Tomar un sorbito de café en la mañana es el equivalente nacional al desayuno. Puede faltar cualquier cosa: el pan, la mantequilla y hasta la inalcanzable leche, pero no tener ese buche caliente y estimulante al despertarnos es el preámbulo de un mal día. Mis abuelos, mis padres y todos los adultos que me rodeaban siendo niña bebían tazas y más tazas de aquel líquido oscuro mientras conversaban. Siempre que alguien llegaba a casa, la cafetera se ponía sobre la hornilla, porque el ritual de compartir “una colada” era tan importante como dar un abrazo o invitar a pasar.

Hace algunas semanas, Raúl Castro anunció que se comenzaría a mezclar el café del mercado racionado con otros ingredientes. Fue simpático escuchar a un mandatario hablando de esos temas culinarios, pero también fue motivo de broma popular el que se dijera oficialmente algo que ya es práctica común –hace años– en toda la Isla. No sólo los ciudadanos hemos adulterado por décadas nuestra más importante bebida nacional, sino que el Estado nos ha superado en ingeniosidad sin declararlo en la etiqueta del producto. Tampoco se puede usar ya el gentilicio “cubano” en la distribución del estimulante brebaje, pues no es un secreto para nadie que el país importa grandes cantidades desde Brasil y Colombia. De las 60 mil toneladas anuales que alcanzó la producción cafetalera nacional, hoy sólo logran colectarse unas 6 mil.

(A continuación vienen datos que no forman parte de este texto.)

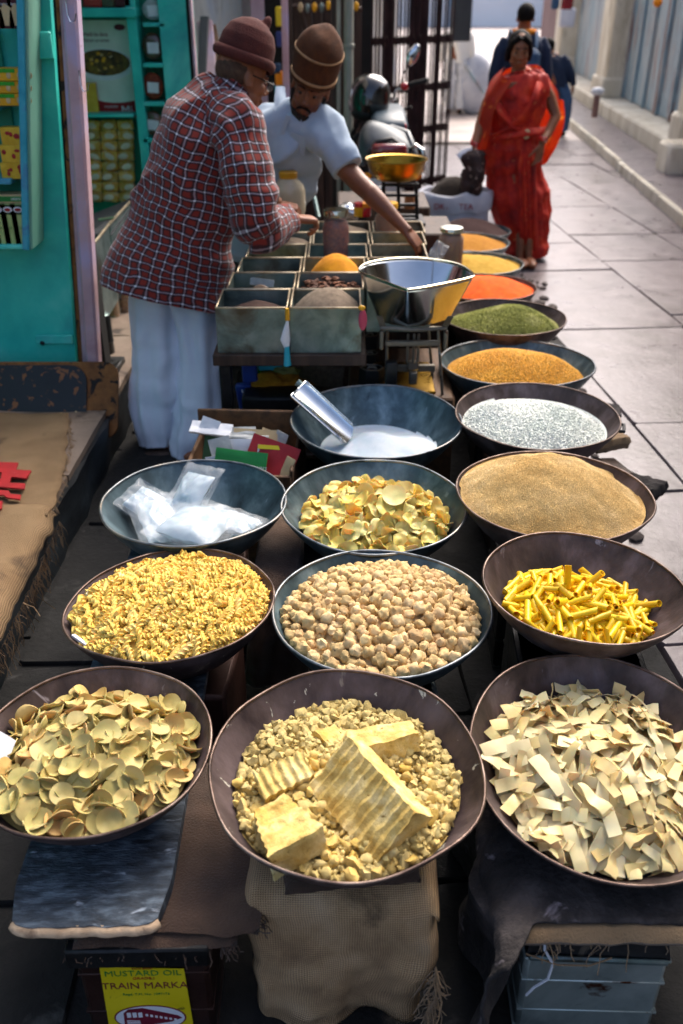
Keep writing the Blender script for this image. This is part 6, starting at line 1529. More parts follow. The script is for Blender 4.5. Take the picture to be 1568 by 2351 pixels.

En los últimos meses “el néctar negro de los dioses blancos” –como una vez lo llamaron– se ha vuelto escaso. Las amas de casa han tenido que retomar la práctica de agregarle chícharos tostados y molidos para garantizar el sorbito amargo que nos damos nada más abrir los ojos. Si se le puede llamar a eso café, ya no sabemos, pero al menos es algo caliente y amargo para tomar en la mañana.